TO BE DONE: Quote only the span from the first line of the entries to the line containing "CAMZ) / d.z)", both ends kept. Leave every picture out.

## Start

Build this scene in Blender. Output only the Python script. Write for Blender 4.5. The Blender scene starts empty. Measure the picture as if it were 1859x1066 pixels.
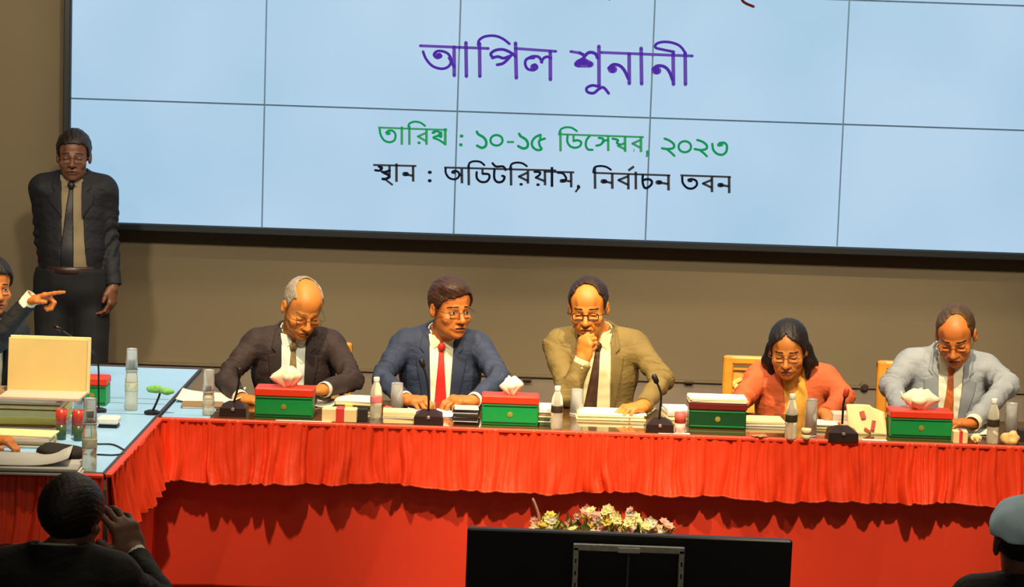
import bpy, math, random
import numpy as np
from mathutils import Vector, Matrix, Euler, noise as mnoise
PI = math.pi
rnd = random.Random(7)
scene = bpy.context.scene
COL = scene.collection

# ------------------------------------------------------------ camera
CAMZ, PITCH, ROLL, F = 2.5, 6.65, 1.93, 4200.0
cam_d = bpy.data.cameras.new('camera'); cam = bpy.data.objects.new('camera', cam_d); COL.objects.link(cam)
cam_d.sensor_width = 36.0; cam_d.lens = F / 1859.0 * 36.0; cam_d.clip_end = 100
CAMR = Matrix.Rotation(math.radians(90 - PITCH), 3, 'X') @ Matrix.Rotation(math.radians(ROLL), 3, 'Z')
cam.matrix_world = Matrix.Translation((0, 0, CAMZ)) @ CAMR.to_4x4()
scene.camera = cam
def ray(px, py): return CAMR @ Vector(((px - 929.5) / F, -(py - 533.0) / F, -1.0))
def PY(px, py, Y):                     # point of the world plane y = Y seen at a pixel
    d = ray(px, py); return Vector((0, 0, CAMZ)) + d * (Y / d.y)
def PZ(px, py, z):                     # point of the horizontal plane at height z
    d = ray(px, py); return Vector((0, 0, CAMZ)) + d * ((z - CAMZ) / d.z)

# ------------------------------------------------------------ world, light, exposure
scene.view_settings.view_transform = 'Standard'; scene.view_settings.look = 'None'
scene.view_settings.gamma = 1.0; scene.view_settings.use_curve_mapping = False
scene.view_settings.exposure = 0.0
w = bpy.data.worlds.new('world'); scene.world = w; w.use_nodes = True
bg = w.node_tree.nodes['Background']; bg.inputs[0].default_value = (1.0, .86, .66, 1); bg.inputs[1].default_value = .22
def spot(name, loc, aim, energy, size_deg, blend, radius, col=(1, .80, .52)):
    l = bpy.data.lights.new(name, 'SPOT'); o = bpy.data.objects.new(name, l); COL.objects.link(o)
    o.location = loc; o.rotation_euler = (Vector(aim) - Vector(loc)).to_track_quat('-Z', 'Y').to_euler()
    l.energy = energy; l.spot_size = math.radians(size_deg); l.spot_blend = blend; l.shadow_soft_size = radius; l.color = col
    return o
def area(name, loc, aim, energy, sx, sy, col=(1, .82, .56)):
    l = bpy.data.lights.new(name, 'AREA'); o = bpy.data.objects.new(name, l); COL.objects.link(o)
    o.location = loc; o.rotation_euler = (Vector(aim) - Vector(loc)).to_track_quat('-Z', 'Y').to_euler()
    l.energy = energy; l.shape = 'RECTANGLE'; l.size = sx; l.size_y = sy; l.color = col
    return o
spot('ceiling_spot', (1.5, 7.2, 5.3), (1.5, 10.3, .75), 1550, 46, .5, .08)
spot('ceiling_spot', (-1.2, 7.7, 5.4), (-.9, 10.3, .8), 1350, 48, .6, .08)
area('overhead_area', (-.6, 10.6, 4.7), (-.5, 11.2, .5), 60, 2.2, .5)
area('overhead_area', (1.8, 10.6, 4.7), (1.8, 11.2, .5), 60, 2.2, .5)
for x_ in (-3.2, 0, 3.2): spot('wall_fill_spot', (x_, 4.6, 5.0), (x_, 12.6, 2.55), 1350, 46, .35, .30, (1, .86, .64))  # unseen spots added to brighten the back wall evenly
area('overhead_area', (.2, 6.0, 5.7), (.2, 6.1, 0), 45, 3.0, .6)  # weak unseen lamp added to lift the audience and the pale cap

# ------------------------------------------------------------ materials
def lin(c): return tuple((x / 255 / 12.92) if x / 255 <= .04045 else ((x / 255 + .055) / 1.055) ** 2.4 for x in c)
MATS = {}
def mat(name, c, rough=.6, metal=0.0, var=.08, scale=12.0, bump=0.0, bscale=60.0, sheen=0.0, trans=0.0, ior=1.45, emit=None, spec=.5, coat=0.0, bdist=.004, stretch=None):
    if name in MATS: return MATS[name]
    m = bpy.data.materials.new(name); m.use_nodes = True; nt = m.node_tree; b = nt.nodes['Principled BSDF']
    L = lin(c)
    b.inputs['Roughness'].default_value = rough; b.inputs['Metallic'].default_value = metal
    b.inputs['Specular IOR Level'].default_value = spec
    b.inputs['Transmission Weight'].default_value = trans; b.inputs['IOR'].default_value = ior
    b.inputs['Sheen Weight'].default_value = sheen; b.inputs['Coat Weight'].default_value = coat
    tc = nt.nodes.new('ShaderNodeTexCoord')
    if var > 0:
        n = nt.nodes.new('ShaderNodeTexNoise'); n.inputs['Scale'].default_value = scale; n.inputs['Detail'].default_value = 4
        nt.links.new(tc.outputs['Object'], n.inputs['Vector'])
        r = nt.nodes.new('ShaderNodeValToRGB')
        r.color_ramp.elements[0].position = .3; r.color_ramp.elements[1].position = .7
        r.color_ramp.elements[0].color = (*[max(0, x * (1 - var)) for x in L], 1)
        r.color_ramp.elements[1].color = (*[min(1, x * (1 + var)) for x in L], 1)
        nt.links.new(n.outputs['Fac'], r.inputs['Fac']); nt.links.new(r.outputs['Color'], b.inputs['Base Color'])
    else: b.inputs['Base Color'].default_value = (*L, 1)
    if bump > 0:
        n2 = nt.nodes.new('ShaderNodeTexNoise'); n2.inputs['Scale'].default_value = bscale
        if stretch:
            mp = nt.nodes.new('ShaderNodeMapping'); mp.inputs['Scale'].default_value = stretch; nt.links.new(tc.outputs['Object'], mp.inputs['Vector']); nt.links.new(mp.outputs['Vector'], n2.inputs['Vector'])
        else: nt.links.new(tc.outputs['Object'], n2.inputs['Vector'])
        bp = nt.nodes.new('ShaderNodeBump'); bp.inputs['Strength'].default_value = bump; bp.inputs['Distance'].default_value = bdist; n2.inputs['Detail'].default_value = 3
        nt.links.new(n2.outputs['Fac'], bp.inputs['Height']); nt.links.new(bp.outputs['Normal'], b.inputs['Normal'])
    if emit is not None:
        b.inputs['Emission Color'].default_value = (*lin(c), 1); b.inputs['Emission Strength'].default_value = emit
        b.inputs['Base Color'].default_value = (0, 0, 0, 1)
    MATS[name] = m; return m

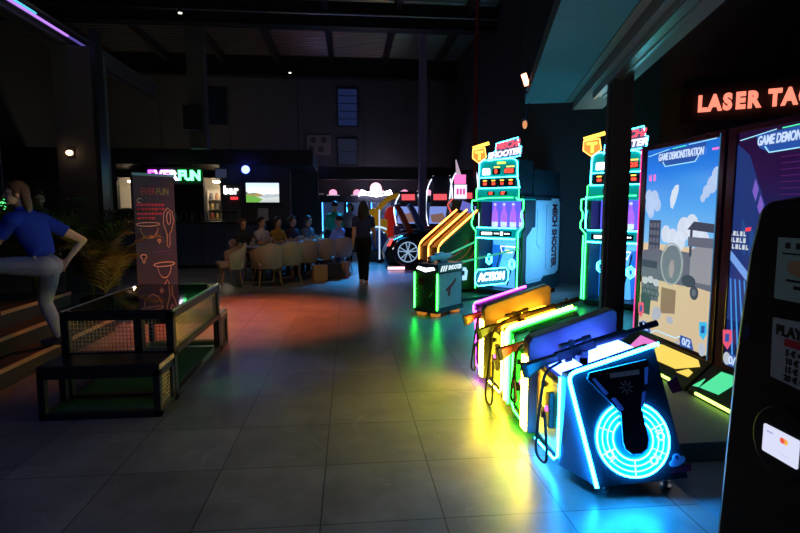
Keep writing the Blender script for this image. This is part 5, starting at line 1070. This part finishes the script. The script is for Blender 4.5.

## End

CORRECT RESULT:
Build this scene in Blender. Output only the Python script. Write for Blender 4.5. The Blender scene starts empty. Measure the picture as if it were 1859x1066 pixels.
import bpy, math, random
import numpy as np
from mathutils import Vector, Matrix, Euler, noise as mnoise
PI = math.pi
rnd = random.Random(7)
scene = bpy.context.scene
COL = scene.collection

# ------------------------------------------------------------ camera
CAMZ, PITCH, ROLL, F = 2.5, 6.65, 1.93, 4200.0
cam_d = bpy.data.cameras.new('camera'); cam = bpy.data.objects.new('camera', cam_d); COL.objects.link(cam)
cam_d.sensor_width = 36.0; cam_d.lens = F / 1859.0 * 36.0; cam_d.clip_end = 100
CAMR = Matrix.Rotation(math.radians(90 - PITCH), 3, 'X') @ Matrix.Rotation(math.radians(ROLL), 3, 'Z')
cam.matrix_world = Matrix.Translation((0, 0, CAMZ)) @ CAMR.to_4x4()
scene.camera = cam
def ray(px, py): return CAMR @ Vector(((px - 929.5) / F, -(py - 533.0) / F, -1.0))
def PY(px, py, Y):                     # point of the world plane y = Y seen at a pixel
    d = ray(px, py); return Vector((0, 0, CAMZ)) + d * (Y / d.y)
def PZ(px, py, z):                     # point of the horizontal plane at height z
    d = ray(px, py); return Vector((0, 0, CAMZ)) + d * ((z - CAMZ) / d.z)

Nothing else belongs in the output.